5 soft skills you should incorporate into your business
Sometimes it is the things we fail to notice that actually are making the biggest difference. A case in point is utilising soft skills for your business.
Often referred to as ‘EQ’ (‘emotional intelligence quotient’), these skills have recently been quantified as accounting for £88bn of the UK economy. In addition, more than half of all business in the UK values soft skills more highly than academic qualifications.
So, what are these secrets to success – and which five soft skills could most help your business?
1. Interpersonal skills
No one person can do everything, every business relies on teamwork. In fact, for many employers, interpersonal skills are the most important trait for an employee to hold.
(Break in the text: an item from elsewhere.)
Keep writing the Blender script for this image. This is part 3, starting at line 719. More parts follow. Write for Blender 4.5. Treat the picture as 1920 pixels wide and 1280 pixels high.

These skills include negotiation and the building of rapport, which are just as important for an IT manager as they are for a sales executive.
2. Communication skills
Communication skills are not about the ability to produce faultless PowerPoint presentations. Instead, they are the ability to understand and empathise with others and adapt appropriately to this, whether in writing or in conversation. This is essential for facilitating work within and across teams in your business.
The communication skill most often overlooked is listening. Your sales staff must talk persuasively but if they cannot listen they will miss every signal a prospect sends.
3. Critical thinking skills
The ability to make decisions that consider all angles and effectively solve problems is critical to the continued growth of your business. This is just as essential for customer service positions, where creative responses offering solutions are always needed, as it is for an IT systems expert who must find ways to allow the increasing number of devices in the office to connect to the network.
4. Personal development skills
The only real constant is change – your business needs people who can adapt and develop with it. How else, other than through costly recruitment of new talent, will you gain a competitive advantage if your staff cannot do more than struggle to keep up with the latest advances?
Those who can learn are typically also adaptable, flexible and respond to change positively. You certainly need plenty of attributes like that in an ever-changing workplace.
5. Leadership skills
Your business has always needed people who can influence others toward the achievement of its goals – but increasingly it needs someone who can do this by being part of a team, rather than sitting aloof from them.
A leader is not someone who is forceful, though they may have powerful charisma. Leaders today need to respect the thoughts, opinions and ideas of others and be able to bring out the best in them.
A leader is increasingly a facilitator – they are someone who creates the conditions for things to happen.
Soft business skills or hard business skills?
Having sector experience, technical knowledge and hard skills without having any of the soft skills is like owning a diesel car without a petrol tank. It looks good on paper but it is not going to get you very far in real life.
Any skill your employee has must be backed by soft skills: they are what really make the wheels of commercial success keep turning.